[START OF AVAILABLE DATA]

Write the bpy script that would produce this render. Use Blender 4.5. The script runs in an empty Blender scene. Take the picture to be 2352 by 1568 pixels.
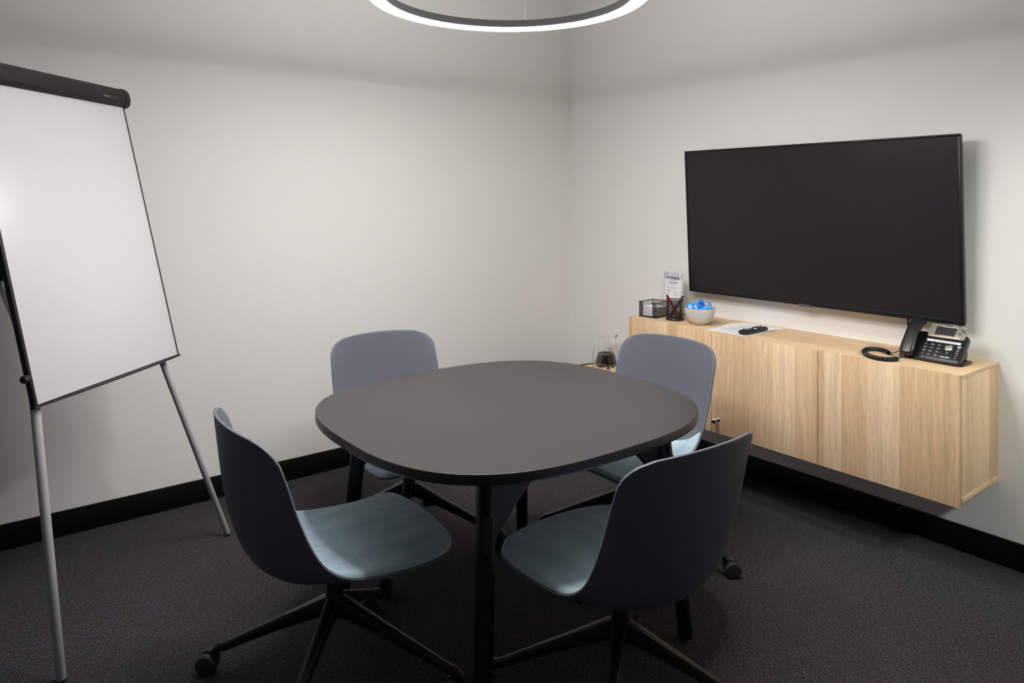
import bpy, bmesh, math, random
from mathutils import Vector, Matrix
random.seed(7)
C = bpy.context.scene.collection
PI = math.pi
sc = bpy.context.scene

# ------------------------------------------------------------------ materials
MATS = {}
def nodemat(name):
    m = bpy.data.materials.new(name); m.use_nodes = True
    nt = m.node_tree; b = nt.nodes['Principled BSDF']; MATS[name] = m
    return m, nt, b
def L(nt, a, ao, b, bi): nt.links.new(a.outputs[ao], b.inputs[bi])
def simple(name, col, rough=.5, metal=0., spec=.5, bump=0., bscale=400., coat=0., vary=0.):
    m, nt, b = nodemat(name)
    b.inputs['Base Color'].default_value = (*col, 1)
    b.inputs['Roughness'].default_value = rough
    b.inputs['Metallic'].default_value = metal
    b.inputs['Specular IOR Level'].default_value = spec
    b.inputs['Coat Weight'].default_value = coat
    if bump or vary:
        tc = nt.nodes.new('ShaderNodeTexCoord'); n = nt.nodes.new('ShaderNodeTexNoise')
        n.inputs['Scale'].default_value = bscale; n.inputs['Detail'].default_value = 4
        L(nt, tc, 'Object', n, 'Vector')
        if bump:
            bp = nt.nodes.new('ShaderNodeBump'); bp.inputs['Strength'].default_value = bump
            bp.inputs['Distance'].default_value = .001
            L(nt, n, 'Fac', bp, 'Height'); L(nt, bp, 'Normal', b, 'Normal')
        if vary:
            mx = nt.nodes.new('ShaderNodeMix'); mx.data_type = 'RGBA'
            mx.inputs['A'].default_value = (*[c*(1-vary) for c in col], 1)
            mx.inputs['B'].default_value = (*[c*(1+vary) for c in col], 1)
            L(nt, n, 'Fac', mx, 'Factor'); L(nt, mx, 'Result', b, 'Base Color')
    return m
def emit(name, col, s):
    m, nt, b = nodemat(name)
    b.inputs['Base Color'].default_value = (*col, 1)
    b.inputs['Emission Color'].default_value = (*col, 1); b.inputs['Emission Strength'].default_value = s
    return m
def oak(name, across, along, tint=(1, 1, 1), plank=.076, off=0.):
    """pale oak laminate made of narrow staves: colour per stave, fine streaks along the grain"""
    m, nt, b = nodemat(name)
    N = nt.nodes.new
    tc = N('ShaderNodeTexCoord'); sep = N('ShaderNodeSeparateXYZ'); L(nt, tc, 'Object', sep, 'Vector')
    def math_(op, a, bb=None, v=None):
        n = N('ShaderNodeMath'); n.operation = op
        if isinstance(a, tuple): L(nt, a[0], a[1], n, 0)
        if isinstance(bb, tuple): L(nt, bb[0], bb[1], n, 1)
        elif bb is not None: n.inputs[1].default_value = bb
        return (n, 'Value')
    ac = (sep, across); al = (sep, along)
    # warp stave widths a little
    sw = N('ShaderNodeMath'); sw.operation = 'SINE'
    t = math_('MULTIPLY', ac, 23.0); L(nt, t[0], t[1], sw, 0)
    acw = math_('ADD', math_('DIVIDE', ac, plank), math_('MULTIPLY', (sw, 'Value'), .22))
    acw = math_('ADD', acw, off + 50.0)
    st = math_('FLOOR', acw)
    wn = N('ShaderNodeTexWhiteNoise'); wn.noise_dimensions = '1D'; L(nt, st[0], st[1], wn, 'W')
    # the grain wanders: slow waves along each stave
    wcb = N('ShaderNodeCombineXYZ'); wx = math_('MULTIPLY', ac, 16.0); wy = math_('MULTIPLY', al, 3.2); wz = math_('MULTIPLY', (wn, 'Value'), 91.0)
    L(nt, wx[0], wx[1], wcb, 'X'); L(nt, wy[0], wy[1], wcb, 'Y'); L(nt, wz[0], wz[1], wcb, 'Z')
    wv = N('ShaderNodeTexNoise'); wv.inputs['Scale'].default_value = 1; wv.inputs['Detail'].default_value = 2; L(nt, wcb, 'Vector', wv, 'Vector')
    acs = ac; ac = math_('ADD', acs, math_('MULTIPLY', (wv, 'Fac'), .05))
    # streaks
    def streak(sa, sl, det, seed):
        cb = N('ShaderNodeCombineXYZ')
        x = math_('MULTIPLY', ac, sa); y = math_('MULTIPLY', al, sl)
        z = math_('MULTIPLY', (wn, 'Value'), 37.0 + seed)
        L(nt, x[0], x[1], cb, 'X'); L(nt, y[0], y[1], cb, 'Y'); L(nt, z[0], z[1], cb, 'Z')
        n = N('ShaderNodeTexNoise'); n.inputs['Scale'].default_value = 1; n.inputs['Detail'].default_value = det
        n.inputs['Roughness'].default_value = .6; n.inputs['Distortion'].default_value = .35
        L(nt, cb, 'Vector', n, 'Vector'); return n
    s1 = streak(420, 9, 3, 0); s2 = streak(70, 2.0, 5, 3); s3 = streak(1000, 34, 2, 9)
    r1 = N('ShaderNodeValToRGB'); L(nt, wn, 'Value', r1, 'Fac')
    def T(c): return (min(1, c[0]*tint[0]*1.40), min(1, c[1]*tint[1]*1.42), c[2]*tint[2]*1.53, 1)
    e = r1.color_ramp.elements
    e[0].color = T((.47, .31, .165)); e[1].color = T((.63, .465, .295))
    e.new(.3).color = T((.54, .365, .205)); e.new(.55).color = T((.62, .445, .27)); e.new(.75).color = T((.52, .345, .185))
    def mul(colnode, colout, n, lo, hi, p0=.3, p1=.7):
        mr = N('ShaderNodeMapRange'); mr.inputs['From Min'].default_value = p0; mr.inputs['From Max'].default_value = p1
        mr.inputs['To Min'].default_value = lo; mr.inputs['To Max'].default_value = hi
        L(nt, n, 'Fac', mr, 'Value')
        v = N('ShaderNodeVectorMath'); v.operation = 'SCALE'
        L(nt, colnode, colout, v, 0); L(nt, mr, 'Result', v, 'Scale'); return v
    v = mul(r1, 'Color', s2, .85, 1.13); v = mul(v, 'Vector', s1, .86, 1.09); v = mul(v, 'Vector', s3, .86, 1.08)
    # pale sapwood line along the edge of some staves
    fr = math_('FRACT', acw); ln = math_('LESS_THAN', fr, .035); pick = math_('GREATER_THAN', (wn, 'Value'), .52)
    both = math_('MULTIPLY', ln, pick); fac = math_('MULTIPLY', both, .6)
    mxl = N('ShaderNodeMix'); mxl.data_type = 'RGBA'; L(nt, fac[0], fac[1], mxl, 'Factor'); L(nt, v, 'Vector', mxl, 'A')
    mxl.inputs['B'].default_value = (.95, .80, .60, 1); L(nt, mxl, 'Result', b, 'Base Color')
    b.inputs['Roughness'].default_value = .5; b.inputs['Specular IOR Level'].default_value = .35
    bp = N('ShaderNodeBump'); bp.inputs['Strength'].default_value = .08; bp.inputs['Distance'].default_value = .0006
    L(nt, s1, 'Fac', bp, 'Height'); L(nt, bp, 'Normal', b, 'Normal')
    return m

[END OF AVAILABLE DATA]

_EXERCISE BRIEF_.
Every line from the start of the listing above through the line with "sc = bpy.context.scene" should be repeated exactly; skip the pictures and add nothing else.

_RESULT OF THE EXERCISE_.
Write the bpy script that would produce this render. Use Blender 4.5. The script runs in an empty Blender scene. Take the picture to be 2352 by 1568 pixels.
import bpy, bmesh, math, random
from mathutils import Vector, Matrix
random.seed(7)
C = bpy.context.scene.collection
PI = math.pi
sc = bpy.context.scene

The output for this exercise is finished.